Diberitakan bahwa tari Ratéb Meuseukat ini diciptakan gerak dan gayanya oleh anak Teungku Abdurrahim alias Habib Seunagan (
Nagan Raya), sedangkan
syair atau
ratéb-nya diciptakan oleh Teungku Chik di Kala, seorang ulama di
Seunagan, yang hidup pada abad ke XIX. Isi dan kandungan syairnya terdiri dari sanjungan dan puji-pujian kepada
Allah dan sanjungan kepada
Nabi, dimainkan oleh sejumlah
perempuan dengan
pakaian adat Aceh. Tari ini banyak berkembang di Meudang Ara Rumoh Baro di kabupaten
Aceh Barat Daya.
Pada mulanya Ratéb Meuseukat dimainkan sesudah selesai mengaji pelajaran
agama malam hari, dan juga hal ini tidak terlepas sebagai media
dakwah. Permainannya dilakukan dalam posisi duduk dan berdiri. Pada akhirnya juga permainan Ratéb Meuseukat itu dipertunjukkan juga pada upacara agama dan hari-hari besar, upacara perkawinan dan lain-lainnya yang tidak bertentangan dengan agama.
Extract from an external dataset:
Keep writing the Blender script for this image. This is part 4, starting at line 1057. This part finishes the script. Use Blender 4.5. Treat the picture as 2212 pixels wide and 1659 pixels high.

Saat ini, tari ini merupakan tari yang paling terkenal di
Indonesia. Hal ini dikarenakan keindahan, kedinamisan dan kecepatan gerakannya. Tari ini sangat sering disalahartikan sebagai
tari Saman milik
suku Gayo. Padahal antara kedua tari ini terdapat perbedaan yang sangat jelas. Perbedaan utama antara tari Ratéb Meuseukat dengan tari Saman ada 3 yaitu, pertama tari Saman menggunakan
bahasa Gayo, sedangkan tari Ratéb Meuseukat menggunakan
bahasa Aceh. Kedua, tari Saman dibawakan oleh laki-laki, sedangkan tari Ratéb Meuseukat dibawakan oleh perempuan. Ketiga, tari Saman tidak diiringi oleh alat
musik, sedangkan tari Ratéb Meuseukat diiringi oleh alat musik, yaitu
rapa’i dan
geundrang.
Keterkenalan tarian ini seperti saat ini tidak lepas dari peran salah seorang tokoh yang memperkenalkan tarian ini di
pulau Jawa yaitu
Marzuki Hasan atau biasa disapa Pak Uki.
Tari Seudati adalah nama tarian yang berasal dari provinsi
Aceh.
Seudati berasal dari kata
Syahadat, yang berarti saksi/bersaksi/pengakuan terhadap Tiada Tuhan selain
Allah, dan Nabi Muhammad utusan Allah.
Tarian ini juga termasuk kategori
Tribal War Dance atau Tari Perang, yang mana syairnya selalu membangkitkan semangat pemuda Aceh untuk bangkit dan melawan penjajahan. Oleh sebab itu tarian ini sempat dilarang pada zaman penjajahan
Belanda, tetapi sekarang tarian ini diperbolehkan kembali dan menjadi Kesenian Nasional Indonesia.